You can’t use a regular sewing needle for needle felting. Felting needles are specialized tools adapted from those used in industrial felting machines. They are designed to matt and lock fibers together, transforming loose wool batting or roving into felt fabric or sculptural objects. 

Let’s explain a bit more about the tools so you can feel confident in your felting!

What Kind Of Needle Should I Use For Felting?

Before you can begin learning to needle felt, you will need to purchase some felting needles. Felting needles are longer than your average sewing needle, with a small bend at one end instead of an eye for threading, and they are specially designed for the purpose of making felt. You can find them at many craft and hobby stores, or sometimes in knitting and crochet shops. They are also readily available online – I buy mine on Amazon when I can’t get them locally. 

Clover Felting Needle

Recommended Tool: Clover Felting Needles

What Makes A Needle Felting Needle Special?

If you look closely at your felting needles, you’ll see that they aren’t smooth. They have tiny notches along the shaft. These barbs serve a unique purpose – they catch fiber and drag it along with the needle so that each punch tangles and locks it together. The barbs are a one-way design, so when you withdraw the needle, the fibers stay put. With enough pokes, you can create a solid wool fabric or object that can’t easily be torn apart. 

Needle Felting Barbed Needles – source

What Types Of Felting Needles Are There?

There are a few different kinds of felting needles as well as different manufacturers. Felting needles come in different shapes (triangular, star shaped, etc) and different gauges (they may be labelled heavy/fine or they may have a number gauge similar to wire).

Which kind you use will depend on the texture of the fiber you have chosen to work with, as well as personal preference. Felting needles are generally inexpensive, so I recommend trying a variety to see what works best for you. My personal favorites are CLOVER brand triangular felting needles.
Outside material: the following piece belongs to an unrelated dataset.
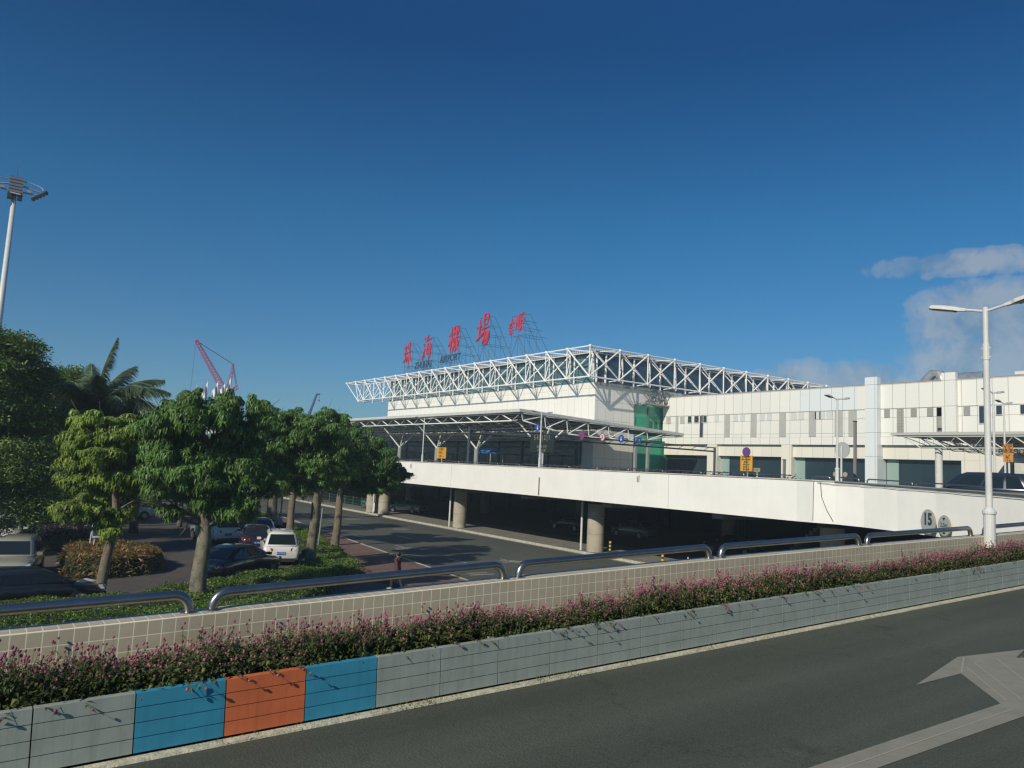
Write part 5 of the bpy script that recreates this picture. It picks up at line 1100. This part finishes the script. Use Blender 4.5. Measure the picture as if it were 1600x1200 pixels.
    if bag: b = MB(); b.obox((.12*s,.30*s,.66*s),.06*s,.22*s,.20*s); b.tube((.12*s,.30*s,.76*s),(.10*s,.26*s,.82*s),.008,n=5); tag(b.build('bag', mat('dark_bag', (.02,.02,.025), .6), t, world=False))
    return t
H_ = mat('black_hair', (.012,.011,.010), .5)
w = atz(619, 922, .12); person('person in a dark red-brown long top and dark trousers walking on the red pavement', (w.x, w.y, .12), 118, 1.66, mat('maroon_cloth', (.085,.032,.030), .85, var=.3, vscale=9), mat('dark_trousers', (.02,.022,.028), .85), H_, (.8,.7), skirt=True)
person('person in a pale shirt standing in shade beside the thick trunk, right of a companion', (18.0,53.4,0), 200, 1.68, mat('pale_shirt', (.42,.42,.44), .8), mat('dark_trousers', (0,0,0)), H_, (.1,.1))
person('person in dark clothes standing left of the one in the pale shirt', (17.3,53.2,0), 200, 1.62, mat('dark_shirt', (.03,.035,.05), .8), mat('dark_trousers', (0,0,0)), H_, (.1,.1))
# ------------------------------------------------------------------ lamps on the viaduct
for (y, l) in ((43.7,'white twin-head lamp on the viaduct parapet in front of the canopy corner'),(61.2,'white twin-head lamp on the viaduct parapet left of the orange notice'),(79.0,'leftmost white twin-head lamp on the viaduct, near the tree tops')):
    lamp((XF+.02, y, 5.76), 0, l, H=3.95, arm=.95, tilt=.16)
lamp((wx(20.68)+.12, 20.68, 5.74), 0, 'white twin-head lamp standing on the white wall before the wing', H=3.95, arm=.95, tilt=.16)
lamp((36.9,15.38,4.66), 0, 'white twin-head lamp on the deck standing in front of the dark van', H=5.4, arm=.95, tilt=.16)
lamp((47.5,19.25,4.66), 0, 'farthest white twin-head lamp, above the orange VIP board', H=6.0, arm=.95, tilt=.16)
# ------------------------------------------------------------------ signs
M_yel = mat('sign_yellow', (.62,.32,.04), .5, var=.1); M_blk = mat('sign_black', (.02,.02,.02), .6); M_blue = mat('sign_blue', (.03,.08,.30), .4); M_rd = mat('sign_red_rim', (.38,.03,.07), .4)
def board(name, label, px0, py0, px1, py1, x, cat, mats, rows=None, rs=None, zb=None, sxr=1.0, group=None, th=.05, post=True):
    a = atx(px0, py0, x); c = atx(px1, py1, x); y0, y1 = min(a.y,c.y), max(a.y,c.y); z0, z1 = min(a.z,c.z), max(a.z,c.z)
    t = thing(name, label, cat, (x, (y0+y1)/2, zb if zb is not None else z0), 0, group)
    b = MB(); b.box(x, x+th, y0, y1, z0, z1); b.build('board', mats[0], t)
    if rows:
        b = MB(); H = (z1-z0)
        for r, (txt, fz, sz) in enumerate(rows): put_text(b, txt, sz, lambda A,B,D: (x-.006-D*.2, (y0+y1)/2-A*sxr, z1-fz*H+B), extrude=.01, offset=(.002 if sz < .35 else .008))
        b.build('lettering', mats[1], t)
    if post:
        b = MB(); b.tube((x+th+.04,(y0+y1)/2,zb if zb is not None else 5.7),(x+th+.04,(y0+y1)/2,z1-.05),.045,n=8); b.build('post', M_wpaint, t)
    return t, y0, y1, z0, z1
tb = [('\u8f66\u8f86\u5373\u505c\u5373\u8d70',.10,.092),('\u7981\u6b62\u957f\u65f6\u505c\u653e',.26,.092),('\u8fdd\u8005 \u6309',.42,.092),('\u89c4\u5b9a \u5904\u7f5a',.58,.092),('\u8bf7\u652f\u6301 \u4e0e',.74,.092),('\u914d\u5408 \u8c22\u8c22',.89,.092)]
t, y0, y1, z0, z1 = board('notice_board', 'yellow notice board with rows of dark characters under a round no-stopping sign', 1157, 711.5, 1175, 736.5, XW+.4, 'notice board', (M_yel, M_blk), tb, zb=5.78)
cc = atx(1166, 706, XW+.35)
def round_sign(parent_label, c, r, face, rim, marks, name='round_sign', th=.03, cat='road sign', group=None, hang=None):
    t = thing(name, parent_label, cat, tuple(c), 0, group); b = MB(); b.disc((c[0],c[1],c[2]), r, 'x', th, 24); b.build('rim', rim, t)
    b = MB(); b.disc((c[0]-.008,c[1],c[2]), r*.84, 'x', .007, 24); b.build('face', face, t)
    if marks:
        b = MB()
        if marks == 'X': 
            for s_ in (1,-1): b.prism([(-.07*r,-.8*r),(.07*r,-.8*r),(.07*r,.8*r),(-.07*r,.8*r)], lambda A,B,D: (c[0]-.012-D, c[1]+(A+B*s_)*.7071, c[2]+(B-A*s_)*.7071), 0, .003)
            m_ = rim
        elif marks == 'arrow': b.prism([(-.09*r,.5*r),(-.09*r,-.15*r),(-.32*r,-.15*r),(0,-.6*r),(.32*r,-.15*r),(.09*r,-.15*r),(.09*r,.5*r)], lambda A,B,D: (c[0]-.012-D, c[1]+A, c[2]+B), 0, .003); m_ = M_white2
        else: put_text(b, marks, r*1.1, lambda A,B,D: (c[0]-.012-D*.2, c[1]-A, c[2]+B), extrude=.003, offset=.01); m_ = M_blk
        b.build('symbol', m_, t)
    if hang: b = MB(); b.tube((c[0]+.05,c[1],c[2]-r*.2),(c[0]+.05,c[1],hang),.025,n=6); b.build('hanger', M_sfr, t)
    return t
round_sign('round blue and red no-stopping sign above the yellow notice board', cc, .25, M_blue, M_rd, 'X', hang=5.8)
board('notice_board', 'orange notice board with dark characters beside the second lamp on the viaduct', 683, 699, 696, 716.5, XF+.35, 'notice board', (M_yel, M_blk), [('\u51fa\u53d1\u5c42',.18,.27),('\u9650\u505c 3',.5,.27),('\u5206\u949f \u2192',.82,.27)], zb=5.76)
board('pale_plate', 'small pale olive rectangular plate right of the yellow notice board', 1176, 731, 1187, 737.5, XW+.6, 'sign', (mat('olive_plate', (.26,.28,.18), .6), M_blk), [('P 15',.5,.12)], zb=5.78)
t, y0, y1, z0, z1 = board('vip_board', 'orange board reading VIP with an arrow pointing down left', 1567, 693.5, 1583, 722, 40.0, 'sign', (mat('vip_orange', (.55,.24,.05), .5), M_blk), [('VIP',.15,.30),('\u901a\u9053',.40,.22),('\u2199',.68,.34),('- 9 m',.92,.12)], zb=4.7)
M_bill = mat('billboard_cream', (.70,.68,.58), .5)
board('billboard', 'plain cream double board showing above the viaduct just right of the tree tops', 580, 695, 601, 703.5, 40.0, 'billboard', (M_bill, M_blk), None, zb=4.7)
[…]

Do I Need To Buy Felting Needle Tools And Handles?

You don’t need multi-tools or handles in order to use felting needles! Tools that hold several needles at once can be helpful if you want to felt large objects or speed up some of your felting. Handles (for single needles) may make the needle more comfortable and ergonomic to hold and use. Neither of these are necessary to get started. You might find that you prefer to work without them, and that’s OK too. Although I’ve tried many tools and handles, 99% of my work is done with just plain old felting needles.

Clover Felting Needles

Recommended Tool: Clover Felting Needles, heavy weight

How Many Felting Needles Do I Need?

Typically you will only use one needle at a time (unless you have chosen to use a multi-tool), but felting needles are very thin and can snap easily. Even if you work carefully, occasional broken needles are inevitable. This is another reason I recommend buying a few at a time and fortunately they are often sold in packs. Work slowly and always strive to move the needle in a straight line and you will extend the life of your tools. 
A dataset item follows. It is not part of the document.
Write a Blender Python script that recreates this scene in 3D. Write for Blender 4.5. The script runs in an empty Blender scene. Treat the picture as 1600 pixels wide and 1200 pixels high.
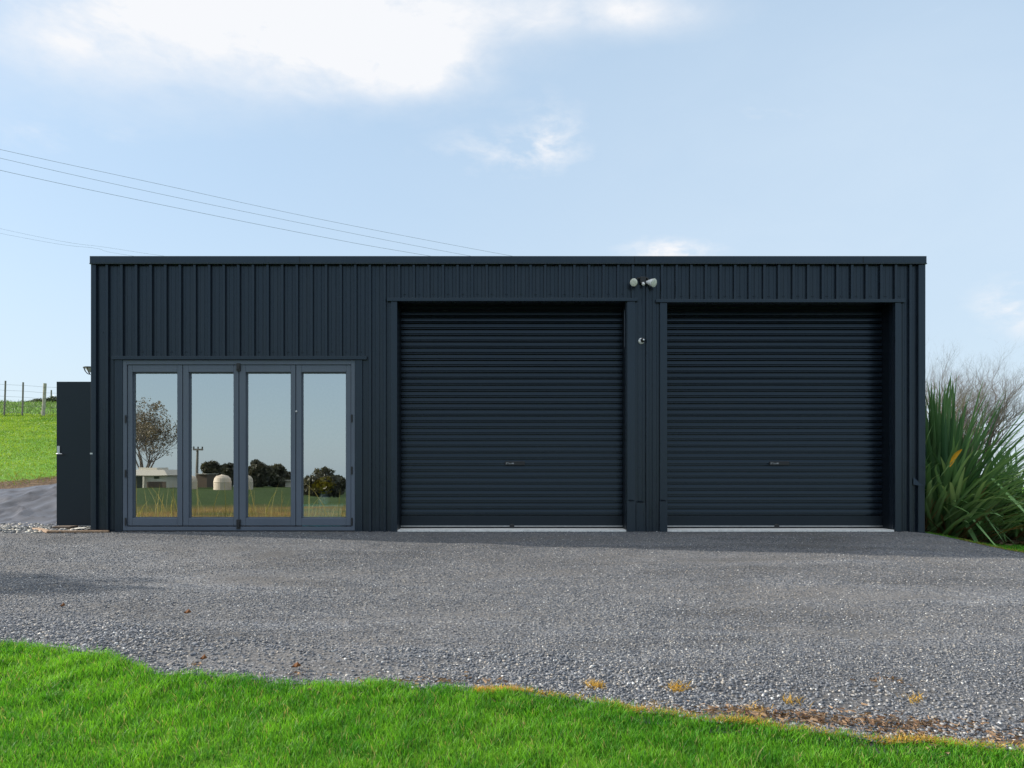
import bpy, bmesh, math, random
import numpy as np
from mathutils import Vector, Matrix, noise as mnoise

S = bpy.context.scene
COL = S.collection
rnd = random.Random(7)
rng = np.random.default_rng(7)

# ------------------------------------------------------------------ camera
F, D, HZ = 1190.0, 10.0, 0.765          # focal length in photo pixels, metres to the facade, eye height
cam = bpy.data.cameras.new('camera')
cam.sensor_width = 36.0
cam.lens = F * 36.0 / 1600.0
cam.shift_y = 140.0 / 1600.0
cam.clip_start = 0.05
cam.clip_end = 4000
camo = bpy.data.objects.new('camera', cam)
camo.location = (0, -D, HZ)
camo.rotation_euler = (math.pi / 2, 0, 0)
COL.objects.link(camo)
S.camera = camo


def X(px): return (px - 800.0) / 119.0            # photo pixel -> metres on the facade plane
def Z(py): return HZ - (py - 740.0) / 119.0
def P(px, py, d): return Vector(((px - 800) / F * d, -D + d, HZ - (py - 740) / F * d))
def Rf(px, py, r):                                 # a thing seen mirrored in the glass stands behind the camera
    p = P(px, py, r)
    return Vector((p.x, -p.y, p.z))


def ss(a, b, x):
    t = np.clip((x - a) / (b - a), 0, 1)
    return t * t * (3 - 2 * t)


# ------------------------------------------------------------------ helpers
class MB:
    def __init__(self):
        self.v, self.f, self.c = [], [], []

    def quad(self, a, b, c, d):
        n = len(self.v); self.v += [tuple(a), tuple(b), tuple(c), tuple(d)]; self.f.append((n, n + 1, n + 2, n + 3))

    def box(self, x0, x1, y0, y1, z0, z1):
        n = len(self.v)
        self.v += [(x0, y0, z0), (x1, y0, z0), (x1, y1, z0), (x0, y1, z0), (x0, y0, z1), (x1, y0, z1), (x1, y1, z1), (x0, y1, z1)]
        self.f += [(n, n + 3, n + 2, n + 1), (n + 4, n + 5, n + 6, n + 7), (n, n + 1, n + 5, n + 4),
                   (n + 1, n + 2, n + 6, n + 5), (n + 2, n + 3, n + 7, n + 6), (n + 3, n, n + 4, n + 7)]
        return self

    def hull(self, pts):                            # eight corners in box order
        n = len(self.v); self.v += [tuple(p) for p in pts]
        self.f += [(n, n + 3, n + 2, n + 1), (n + 4, n + 5, n + 6, n + 7), (n, n + 1, n + 5, n + 4),
                   (n + 1, n + 2, n + 6, n + 5), (n + 2, n + 3, n + 7, n + 6), (n + 3, n, n + 4, n + 7)]
        return self

    def tube(self, pts, rads, k=8, cap=True):
        pts = [Vector(p) for p in pts]
        base = len(self.v)
        up = None
        for i, p in enumerate(pts):
            t = (pts[min(i + 1, len(pts) - 1)] - pts[max(i - 1, 0)]).normalized()
            if up is None:
                up = Vector((0, 0, 1)) if abs(t.z) < 0.9 else Vector((1, 0, 0))
            a = t.cross(up)
            if a.length < 1e-6: a = t.orthogonal()
            a.normalize(); b = t.cross(a).normalized(); up = -b if False else up
            r = rads[i] if isinstance(rads, (list, tuple)) else rads
            for j in range(k):
                w = 2 * math.pi * j / k
                q = p + a * (math.cos(w) * r) + b * (math.sin(w) * r)
                self.v.append(tuple(q))
        for i in range(len(pts) - 1):
            for j in range(k):
                a0 = base + i * k + j; a1 = base + i * k + (j + 1) % k
                self.f.append((a0, a1, a1 + k, a0 + k))
        if cap:
            self.f.append(tuple(base + j for j in range(k))[::-1])
            self.f.append(tuple(base + (len(pts) - 1) * k + j for j in range(k)))
        return self

    def lathe(self, prof, origin, axis, k=24):      # prof: list of (radius, along)
        axis = Vector(axis).normalized(); a = axis.orthogonal().normalized(); b = axis.cross(a)
        o = Vector(origin); base = len(self.v)
        for r, h in prof:
            for j in range(k):
                w = 2 * math.pi * j / k
                self.v.append(tuple(o + axis * h + a * (math.cos(w) * r) + b * (math.sin(w) * r)))
        for i in range(len(prof) - 1):
            for j in range(k):
                a0 = base + i * k + j; a1 = base + i * k + (j + 1) % k
                self.f.append((a0, a1, a1 + k, a0 + k))
        self.f.append(tuple(base + j for j in range(k))[::-1])
        self.f.append(tuple(base + (len(prof) - 1) * k + j for j in range(k)))
        return self

    def build(self, name, mat, parent=None, smooth=False, bevel=0):
        me = bpy.data.meshes.new(name)
        me.from_pydata(self.v, [], self.f)
        if smooth: me.polygons.foreach_set('use_smooth', [True] * len(me.polygons))
        return link(name, me, mat, parent, bevel)


def link(name, me, mat, parent=None, bevel=0):
    me.materials.append(mat)
    me.update()
    o = bpy.data.objects.new(name, me)
    COL.objects.link(o)
    if parent is not None:
        o.parent = parent
        # parents are empties or meshes; keep world position
        o.matrix_parent_inverse = world_of(parent).inverted()
    if bevel:
        m = o.modifiers.new('edge', 'BEVEL'); m.width = bevel; m.segments = 2; m.limit_method = 'ANGLE'; m.angle_limit = math.radians(50)
    return o


def world_of(o):
    m = Matrix.LocRotScale(o.location, o.rotation_euler, o.scale)
    if o.parent: m = world_of(o.parent) @ o.matrix_parent_inverse @ m
    return m


def npmesh(name, V, Fc, mat, col=None, parent=None, smooth=False):
    """V (n,3), Fc (m,k) constant k; col (n,3) vertex colours"""
    me = bpy.data.meshes.new(name)
    V = np.ascontiguousarray(V, dtype=np.float32); Fc = np.ascontiguousarray(Fc, dtype=np.int32)
    m, k = Fc.shape
    me.vertices.add(len(V)); me.vertices.foreach_set('co', V.ravel())
    me.loops.add(m * k); me.loops.foreach_set('vertex_index', Fc.ravel())
    me.polygons.add(m)
    me.polygons.foreach_set('loop_start', np.arange(0, m * k, k, dtype=np.int32))
    me.polygons.foreach_set('loop_total', np.full(m, k, dtype=np.int32))
    if smooth: me.polygons.foreach_set('use_smooth', np.ones(m, dtype=bool))
    me.update(calc_edges=True)
    if col is not None:
        at = me.color_attributes.new('tint', 'FLOAT_COLOR', 'POINT')
        c4 = np.ones((len(V), 4), dtype=np.float32); c4[:, :3] = col
        at.data.foreach_set('color', c4.ravel())
    return link(name, me, mat, parent)


def tag(o, label=None, cat=None, group=None, kind=None):
    if label: o['label'] = label
    if cat: o['category'] = cat
    if group: o['group'] = group
    if kind: o['kind'] = kind
    return o


def empty(name, loc):
    o = bpy.data.objects.new(name, None); o.location = loc; o.empty_display_size = 0.2
    COL.objects.link(o); return o


# ------------------------------------------------------------------ materials
def newmat(name):
    m = bpy.data.materials.new(name); m.use_nodes = True
    nt = m.node_tree
    b = nt.nodes['Principled BSDF']
    return m, nt, b


def N(nt, t, **kw):
    n = nt.nodes.new(t)
    for k, v in kw.items(): setattr(n, k, v)
    return n


def ramp(nt, fac, stops):
    r = N(nt, 'ShaderNodeValToRGB')
    while len(r.color_ramp.elements) < len(stops): r.color_ramp.elements.new(0.5)
    for e, (p, c) in zip(r.color_ramp.elements, stops):
        e.position = p; e.color = (*c, 1) if len(c) == 3 else c
    nt.links.new(fac, r.inputs[0]); return r.outputs[0]


def noise(nt, scale, detail=4, rough=0.55, vec=None, dist=0.0):
    n = N(nt, 'ShaderNodeTexNoise'); n.inputs['Scale'].default_value = scale
    n.inputs['Detail'].default_value = detail; n.inputs['Roughness'].default_value = rough
    n.inputs['Distortion'].default_value = dist
    if vec is not None: nt.links.new(vec, n.inputs['Vector'])
    return n.outputs['Fac']


def objco(nt, scale=None):
    g = N(nt, 'ShaderNodeNewGeometry').outputs['Position']
    if scale:
        m = N(nt, 'ShaderNodeMapping'); m.inputs['Scale'].default_value = scale
        nt.links.new(g, m.inputs['Vector']); return m.outputs[0]
    return g


def mixc(nt, fac, a, b, mode='MIX'):
    m = N(nt, 'ShaderNodeMix', data_type='RGBA', blend_type=mode)
    for s, v in ((0, fac), (6, a), (7, b)):
        if hasattr(v, 'is_linked') or hasattr(v, 'links'): nt.links.new(v, m.inputs[s])
        else: m.inputs[s].default_value = v if s == 0 else (*v, 1)
    return m.outputs[2]


def math_(nt, op, a, b=None, c=None, clamp=False):
    m = N(nt, 'ShaderNodeMath', operation=op); m.use_clamp = clamp
    for i, v in enumerate((a, b, c)):
        if v is None: continue
        if isinstance(v, (int, float)): m.inputs[i].default_value = v
        else: nt.links.new(v, m.inputs[i])
    return m.outputs[0]


def bump(nt, h, strength, dist, b):
    n = N(nt, 'ShaderNodeBump'); n.inputs['Strength'].default_value = strength; n.inputs['Distance'].default_value = dist
    nt.links.new(h, n.inputs['Height']); nt.links.new(n.outputs[0], b.inputs['Normal'])


def plain(name, c, rough=0.6, var=0.12, scale=20, metal=0, bstr=0.15, bdist=0.002, spec=0.5):
    m, nt, b = newmat(name)
    n = noise(nt, scale, 6, vec=objco(nt))
    lo = tuple(x * (1 - var) for x in c); hi = tuple(min(1, x * (1 + var)) for x in c)
    nt.links.new(ramp(nt, n, [(0.3, lo), (0.7, hi)]), b.inputs['Base Color'])
    b.inputs['Roughness'].default_value = rough; b.inputs['Metallic'].default_value = metal
    b.inputs['Specular IOR Level'].default_value = spec
    if bstr: bump(nt, n, bstr, bdist, b)
    return m


def painted_steel(name, c, rough, dust=0.15, streak=(14, 14, 0.8), tint=(0.76, 0.90, 1.0)):
    m, nt, b = newmat(name)
    co = objco(nt)
    n1 = noise(nt, 1.3, 3, vec=co); n2 = noise(nt, 1.0, 6, 0.65, vec=objco(nt, streak)); n3 = noise(nt, 220, 2, vec=co)
    base = mixc(nt, n1, tuple(x * 0.88 for x in c), tuple(x * 1.12 for x in c))
    d = ramp(nt, n2, [(0.45, (0, 0, 0)), (0.8, (1, 1, 1))])
    d = math_(nt, 'MULTIPLY', d, dust)
    base = mixc(nt, d, base, (0.07, 0.075, 0.08))
    nt.links.new(base, b.inputs['Base Color'])
    b.inputs['Specular Tint'].default_value = (*tint, 1)
    r = math_(nt, 'MULTIPLY_ADD', n2, 0.16, rough - 0.08)
    nt.links.new(r, b.inputs['Roughness'])
    h = math_(nt, 'ADD', math_(nt, 'MULTIPLY', n1, 1.0), math_(nt, 'MULTIPLY', n3, 0.004))
    bump(nt, h, 0.35, 0.012, b)
    return m


M = {}
M['steel'] = painted_steel('dark painted steel', (0.0075, 0.0120, 0.0200), 0.28)
M['trim'] = painted_steel('dark painted flashing', (0.0100, 0.0155, 0.0250), 0.29, 0.10)
M['curtain'] = painted_steel('dark roller steel', (0.0050, 0.0085, 0.0150), 0.25, 0.06, (0.8, 14, 14))
M['slab_door'] = painted_steel('black painted door', (0.003, 0.005, 0.009), 0.45, 0.02)
M['bifold'] = painted_steel('slate powder coat', (0.092, 0.110, 0.140), 0.5, 0.20, tint=(0.9, 0.95, 1.0))
M['black'] = plain('black plastic', (0.012, 0.012, 0.013), 0.5)
M['dark_gap'] = plain('black rubber', (0.008, 0.008, 0.009), 0.9)
M['alu'] = plain('brushed aluminium', (0.55, 0.55, 0.55), 0.35, metal=0.9)
M['concrete'] = plain('pale concrete', (0.66, 0.65, 0.62), 0.9, 0.18, 25)
M['cream'] = plain('cream lamp glass', (0.62, 0.62, 0.55), 0.35)
M['white'] = plain('white plastic', (0.7, 0.7, 0.7), 0.45)
M['mark'] = plain('grey print', (0.30, 0.31, 0.32), 0.6)
M['lens'] = plain('dark lens', (0.01, 0.011, 0.013), 0.12)
M['wood_raw'] = plain('raw timber', (0.32, 0.21, 0.13), 0.85, 0.3, 30)
M['paper'] = plain('pale scrap', (0.6, 0.58, 0.52), 0.85)
M['post'] = plain('weathered timber', (0.16, 0.145, 0.125), 0.9, 0.35, 25)
M['post_pale'] = plain('pale weathered timber', (0.36, 0.33, 0.27), 0.9, 0.3, 18)
M['wire'] = plain('grey wire', (0.16, 0.17, 0.18), 0.6, bstr=0)
M['cable'] = plain('dull cable', (0.10, 0.11, 0.12), 0.7, bstr=0)
M['bark'] = plain('grey bark', (0.12, 0.10, 0.085), 0.95, 0.3, 30)
M['twig'] = plain('brown twigs', (0.13, 0.115, 0.11), 0.95, 0.25, 30, bstr=0)
M['inner_wall'] = plain('room lining', (0.24, 0.23, 0.22), 0.8)
M['inner_floor'] = plain('timber floor', (0.16, 0.10, 0.05), 0.5, 0.3, 6)
M['teal'] = plain('teal plastic', (0.10, 0.66, 0.68), 0.5, 0.06)
M['yellow'] = plain('yellow petals', (0.85, 0.60, 0.02), 0.8, 0.2, 40)
M['ceramic'] = plain('pale ceramic', (0.6, 0.66, 0.7), 0.3)
M['house'] = plain('pale weatherboard', (0.74, 0.66, 0.55), 0.8, 0.08)
M['roofgrey'] = plain('pale roof', (0.50, 0.45, 0.38), 0.7, 0.1)
M['dark_win'] = plain('dark window', (0.02, 0.022, 0.024), 0.15)
M['tank'] = plain('cream tank plastic', (0.62, 0.50, 0.39), 0.6, 0.08)
M['barnwood'] = plain('brown boards', (0.12, 0.085, 0.06), 0.9, 0.25)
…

What Else Do I Need To Get Started With Felting?

In addition to felting needles, you will need fiber (typically wool, coarser varieties felt readily and are the best choice for beginners) and a felting mat (foam is a great and inexpensive felting surface, choose a piece thick enough that your needle won’t penetrate through). One last thing worth mentioning: felting needles are sharp! Always work on your felting surface and use short, deliberate pokes to avoid injury.